The Department of Education, Skills and Employment should review the impact of this measure after three years, and—if it has not been effective in reducing the level of casualisation—the Australian Government should then work with universities and the NTEU to impose meaningful but achievable funding-linked targets.
15.20
The committee recommends that the Australian Government:
removes the average staffing level cap;
identifies skill gaps that have led to the regular engagement of external workers, and develops plans to eliminate these gaps and build in-house capabilities;
internalises work of an ongoing and regular nature which is currently undertaken by contractors and consultants, including labour hire;
encourages the transfer of skills and knowledge from external workers to internal Australian Public Service employees; and
places an upper limit on the expenditure on consultants and contractors, and utilises savings to increase the capability and capacity of the Australian Public Service.
15.26
The committee recommends that the Australian Government requires:
the Australian Public Service Commission to collect and publish agency and service-wide data on the Government's utilisation of contractors, consultants, and labour hire workers;
the Department of Finance to regularly collect and publish service-wide expenditure data on contractors, consultants, and labour hire workers, including the cost differential between direct employment and external employment; and
labour-hire firms to disclose disaggregated pay rates and employee conditions.
15.41
The committee recommends that the Australian Government introduces a supplier code of conduct which would, amongst other things, provide minimum expectations around:
job security and the utilisation of local workforces;
occupational health and safety;
environmental management;
transparency, non-minimisation and non-avoidance of tax obligations.
15.48
The committee recommends that the Australian Government eliminates the technical capability gap resulting from an over‑reliance on the use of external contractors and ensures that the Australian Public Service (APS) becomes a digital leader.
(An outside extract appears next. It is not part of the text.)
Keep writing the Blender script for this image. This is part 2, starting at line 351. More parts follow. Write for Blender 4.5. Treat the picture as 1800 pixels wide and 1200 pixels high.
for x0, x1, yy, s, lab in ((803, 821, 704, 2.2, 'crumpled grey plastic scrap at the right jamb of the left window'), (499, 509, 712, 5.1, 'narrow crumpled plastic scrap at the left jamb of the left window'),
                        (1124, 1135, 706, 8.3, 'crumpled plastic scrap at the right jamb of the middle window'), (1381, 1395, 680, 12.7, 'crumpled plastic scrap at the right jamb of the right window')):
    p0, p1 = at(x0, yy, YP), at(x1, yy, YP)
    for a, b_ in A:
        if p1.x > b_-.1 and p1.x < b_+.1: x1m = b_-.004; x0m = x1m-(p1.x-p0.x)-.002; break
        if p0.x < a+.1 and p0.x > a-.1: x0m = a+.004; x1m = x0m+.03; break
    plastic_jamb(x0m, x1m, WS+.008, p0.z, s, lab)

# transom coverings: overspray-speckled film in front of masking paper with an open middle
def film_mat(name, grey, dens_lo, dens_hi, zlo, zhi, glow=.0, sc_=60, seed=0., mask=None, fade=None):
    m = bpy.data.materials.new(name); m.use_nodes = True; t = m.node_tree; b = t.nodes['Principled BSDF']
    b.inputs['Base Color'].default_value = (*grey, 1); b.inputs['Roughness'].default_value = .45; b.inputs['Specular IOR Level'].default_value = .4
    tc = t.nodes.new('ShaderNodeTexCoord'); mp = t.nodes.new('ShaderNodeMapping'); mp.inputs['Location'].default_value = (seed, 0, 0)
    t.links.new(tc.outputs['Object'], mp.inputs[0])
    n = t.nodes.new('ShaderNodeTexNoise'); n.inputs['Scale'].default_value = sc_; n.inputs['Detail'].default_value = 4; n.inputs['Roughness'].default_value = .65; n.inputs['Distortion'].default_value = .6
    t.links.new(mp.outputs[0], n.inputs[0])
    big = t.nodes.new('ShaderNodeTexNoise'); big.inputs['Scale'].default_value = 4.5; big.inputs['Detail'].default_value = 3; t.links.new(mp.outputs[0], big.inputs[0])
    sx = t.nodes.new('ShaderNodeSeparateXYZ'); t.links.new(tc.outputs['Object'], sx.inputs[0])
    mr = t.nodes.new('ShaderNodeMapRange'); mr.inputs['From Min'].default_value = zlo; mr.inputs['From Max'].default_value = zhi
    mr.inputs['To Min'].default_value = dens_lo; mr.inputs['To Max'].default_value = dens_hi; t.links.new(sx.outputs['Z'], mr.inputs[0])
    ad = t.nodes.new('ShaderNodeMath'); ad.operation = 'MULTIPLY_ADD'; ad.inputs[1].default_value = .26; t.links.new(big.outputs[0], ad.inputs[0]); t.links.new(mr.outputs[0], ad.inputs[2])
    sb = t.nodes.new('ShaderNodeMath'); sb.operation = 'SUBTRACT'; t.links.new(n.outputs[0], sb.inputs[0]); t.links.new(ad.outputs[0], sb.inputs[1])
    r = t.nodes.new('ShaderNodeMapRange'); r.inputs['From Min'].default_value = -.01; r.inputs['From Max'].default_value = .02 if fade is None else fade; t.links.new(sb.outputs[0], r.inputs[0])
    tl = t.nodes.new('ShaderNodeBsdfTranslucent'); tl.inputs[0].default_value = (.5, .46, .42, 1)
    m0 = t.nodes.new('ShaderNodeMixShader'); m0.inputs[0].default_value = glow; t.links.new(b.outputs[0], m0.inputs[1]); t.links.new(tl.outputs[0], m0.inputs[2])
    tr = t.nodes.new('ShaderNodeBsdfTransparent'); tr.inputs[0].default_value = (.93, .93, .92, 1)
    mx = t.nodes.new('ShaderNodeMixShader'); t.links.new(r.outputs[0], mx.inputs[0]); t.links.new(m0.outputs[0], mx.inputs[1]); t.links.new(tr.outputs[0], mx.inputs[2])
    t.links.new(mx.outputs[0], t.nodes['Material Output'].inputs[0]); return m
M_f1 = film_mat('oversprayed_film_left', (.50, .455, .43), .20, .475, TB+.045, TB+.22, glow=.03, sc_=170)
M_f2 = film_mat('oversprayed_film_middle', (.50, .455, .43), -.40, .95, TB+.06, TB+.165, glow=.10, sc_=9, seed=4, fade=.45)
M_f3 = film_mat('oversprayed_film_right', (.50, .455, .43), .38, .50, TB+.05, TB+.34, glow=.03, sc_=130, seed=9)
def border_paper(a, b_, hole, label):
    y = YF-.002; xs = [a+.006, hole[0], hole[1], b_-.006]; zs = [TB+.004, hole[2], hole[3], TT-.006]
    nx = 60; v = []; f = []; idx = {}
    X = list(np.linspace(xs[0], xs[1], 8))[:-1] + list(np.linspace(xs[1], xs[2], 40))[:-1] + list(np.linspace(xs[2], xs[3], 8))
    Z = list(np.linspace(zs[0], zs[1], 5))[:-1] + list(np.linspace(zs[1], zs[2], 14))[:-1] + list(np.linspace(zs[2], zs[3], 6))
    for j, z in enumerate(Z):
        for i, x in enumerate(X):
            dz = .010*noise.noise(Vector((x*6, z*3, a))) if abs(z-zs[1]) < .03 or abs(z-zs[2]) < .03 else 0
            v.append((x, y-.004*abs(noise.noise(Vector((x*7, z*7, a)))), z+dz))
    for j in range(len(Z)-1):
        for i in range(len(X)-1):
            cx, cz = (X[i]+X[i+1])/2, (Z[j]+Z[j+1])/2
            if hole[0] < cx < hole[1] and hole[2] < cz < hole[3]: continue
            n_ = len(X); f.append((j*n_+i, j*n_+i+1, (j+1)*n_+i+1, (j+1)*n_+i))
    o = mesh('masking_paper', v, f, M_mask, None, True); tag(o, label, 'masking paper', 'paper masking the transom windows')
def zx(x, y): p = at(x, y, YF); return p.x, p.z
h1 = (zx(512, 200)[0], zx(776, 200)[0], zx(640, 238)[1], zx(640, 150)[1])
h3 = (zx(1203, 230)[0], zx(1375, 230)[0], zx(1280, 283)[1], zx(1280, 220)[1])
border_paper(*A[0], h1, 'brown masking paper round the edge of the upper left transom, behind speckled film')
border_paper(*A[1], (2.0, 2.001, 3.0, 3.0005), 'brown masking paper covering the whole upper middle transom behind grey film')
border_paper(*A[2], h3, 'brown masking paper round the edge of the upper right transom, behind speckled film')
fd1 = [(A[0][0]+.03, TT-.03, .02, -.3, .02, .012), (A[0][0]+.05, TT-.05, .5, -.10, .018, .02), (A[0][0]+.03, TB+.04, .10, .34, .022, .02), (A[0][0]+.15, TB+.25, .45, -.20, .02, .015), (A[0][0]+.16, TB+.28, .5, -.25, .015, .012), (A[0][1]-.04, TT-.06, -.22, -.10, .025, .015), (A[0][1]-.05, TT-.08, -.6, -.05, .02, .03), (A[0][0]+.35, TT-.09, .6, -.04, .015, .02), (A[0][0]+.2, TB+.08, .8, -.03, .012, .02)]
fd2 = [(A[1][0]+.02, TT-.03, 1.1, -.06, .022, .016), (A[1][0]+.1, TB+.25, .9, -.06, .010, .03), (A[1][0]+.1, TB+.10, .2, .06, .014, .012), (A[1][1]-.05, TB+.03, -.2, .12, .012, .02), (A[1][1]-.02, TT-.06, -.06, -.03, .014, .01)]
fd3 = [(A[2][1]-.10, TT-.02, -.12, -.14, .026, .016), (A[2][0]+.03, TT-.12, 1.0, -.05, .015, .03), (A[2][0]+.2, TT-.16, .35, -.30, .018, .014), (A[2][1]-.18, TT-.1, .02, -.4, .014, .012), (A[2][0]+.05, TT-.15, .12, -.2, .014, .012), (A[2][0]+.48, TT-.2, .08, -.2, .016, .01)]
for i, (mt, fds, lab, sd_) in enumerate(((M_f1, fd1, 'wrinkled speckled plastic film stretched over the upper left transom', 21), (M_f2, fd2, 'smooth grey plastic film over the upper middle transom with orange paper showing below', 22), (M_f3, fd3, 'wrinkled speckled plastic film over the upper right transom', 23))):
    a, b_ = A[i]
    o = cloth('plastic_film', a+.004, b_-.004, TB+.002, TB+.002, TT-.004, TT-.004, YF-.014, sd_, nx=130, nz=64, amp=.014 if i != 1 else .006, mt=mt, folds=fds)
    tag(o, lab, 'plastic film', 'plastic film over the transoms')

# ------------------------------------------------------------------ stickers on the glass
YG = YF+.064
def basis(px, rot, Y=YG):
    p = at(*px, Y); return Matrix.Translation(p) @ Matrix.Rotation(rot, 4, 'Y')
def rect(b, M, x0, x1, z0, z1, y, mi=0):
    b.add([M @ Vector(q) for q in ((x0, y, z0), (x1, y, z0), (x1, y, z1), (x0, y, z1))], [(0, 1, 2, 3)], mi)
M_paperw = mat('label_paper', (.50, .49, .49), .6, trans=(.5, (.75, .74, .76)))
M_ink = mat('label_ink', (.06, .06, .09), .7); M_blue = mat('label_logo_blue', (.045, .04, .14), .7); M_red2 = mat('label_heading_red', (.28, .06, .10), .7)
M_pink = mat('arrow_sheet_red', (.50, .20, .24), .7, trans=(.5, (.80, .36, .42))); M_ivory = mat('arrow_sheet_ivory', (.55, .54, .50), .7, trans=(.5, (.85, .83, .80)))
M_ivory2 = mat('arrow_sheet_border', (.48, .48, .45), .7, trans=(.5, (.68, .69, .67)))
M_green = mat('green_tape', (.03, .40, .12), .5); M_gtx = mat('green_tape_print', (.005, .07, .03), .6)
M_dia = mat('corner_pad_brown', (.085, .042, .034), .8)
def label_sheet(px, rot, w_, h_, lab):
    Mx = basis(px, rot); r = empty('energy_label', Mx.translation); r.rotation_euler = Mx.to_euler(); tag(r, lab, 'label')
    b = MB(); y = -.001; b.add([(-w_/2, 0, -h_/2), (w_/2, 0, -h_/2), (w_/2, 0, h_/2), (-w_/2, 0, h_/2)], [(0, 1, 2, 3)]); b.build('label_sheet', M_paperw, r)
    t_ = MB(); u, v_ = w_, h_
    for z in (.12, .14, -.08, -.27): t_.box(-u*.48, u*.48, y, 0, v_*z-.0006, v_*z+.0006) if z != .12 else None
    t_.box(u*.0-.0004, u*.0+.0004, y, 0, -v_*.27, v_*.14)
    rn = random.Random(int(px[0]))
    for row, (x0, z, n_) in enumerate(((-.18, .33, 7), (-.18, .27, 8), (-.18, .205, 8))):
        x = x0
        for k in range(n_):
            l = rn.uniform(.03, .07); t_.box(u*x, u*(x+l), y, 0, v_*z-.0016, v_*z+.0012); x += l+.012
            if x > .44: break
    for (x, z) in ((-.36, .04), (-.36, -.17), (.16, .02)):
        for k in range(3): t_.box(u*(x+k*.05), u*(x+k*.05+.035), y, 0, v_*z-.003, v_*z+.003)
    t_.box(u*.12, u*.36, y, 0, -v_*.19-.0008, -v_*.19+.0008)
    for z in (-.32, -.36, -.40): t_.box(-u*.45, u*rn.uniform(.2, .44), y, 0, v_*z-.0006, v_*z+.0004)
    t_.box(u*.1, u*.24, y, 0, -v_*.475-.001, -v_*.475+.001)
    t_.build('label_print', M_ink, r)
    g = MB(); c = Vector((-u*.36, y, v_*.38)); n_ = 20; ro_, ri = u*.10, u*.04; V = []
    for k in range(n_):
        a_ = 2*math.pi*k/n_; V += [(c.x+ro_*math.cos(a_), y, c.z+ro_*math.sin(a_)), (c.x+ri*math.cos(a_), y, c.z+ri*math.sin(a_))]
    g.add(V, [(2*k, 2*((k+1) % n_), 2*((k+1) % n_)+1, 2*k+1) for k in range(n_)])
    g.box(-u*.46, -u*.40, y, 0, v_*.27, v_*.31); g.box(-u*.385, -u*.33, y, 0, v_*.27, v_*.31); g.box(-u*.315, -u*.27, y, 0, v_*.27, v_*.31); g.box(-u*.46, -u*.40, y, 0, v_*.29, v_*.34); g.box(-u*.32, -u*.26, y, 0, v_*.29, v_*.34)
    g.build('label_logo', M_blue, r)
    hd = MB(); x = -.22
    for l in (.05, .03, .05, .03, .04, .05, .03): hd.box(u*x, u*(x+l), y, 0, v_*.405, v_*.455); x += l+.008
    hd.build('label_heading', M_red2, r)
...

In doing so, the committee suggests the Government:
commits to ongoing investment in information and communication technology (ICT) systems, staff, and skills;
improves the standard of ICT systems to that of leading private sector companies;
builds the expertise and knowledge of the APS to develop and deliver ICT solutions; and
makes the APS an employer of choice for ICT and digital professionals by developing career pathways, learning and development programs, appropriate classifications, and competitive remuneration packages.
15.61
The committee recommends that the Australian Government amends the NBN Co Ministerial Statement of Expectations to explicitly state that NBN Co is responsible for conditions of work, exploitation and corruption that occurs in its supply chain, including for subcontractors engaged by Delivery Partners or Prime Contractors. NBN Co should be directed to prepare and publish a plan for how NBN Co will safeguard, monitor and enforce sustainable rates of pay and fair working conditions for NBN technicians.
The committee also recommends that the number of vertical subcontracting arrangements be limited to enhance transparency and accountability, to reduce the inefficient outlay of taxpayer funds and wage suppression that result when too many layers of subcontracting are in the delivery chain, and to promote secure ongoing direct employment by Delivery Partners as the preferred model of workforce engagement.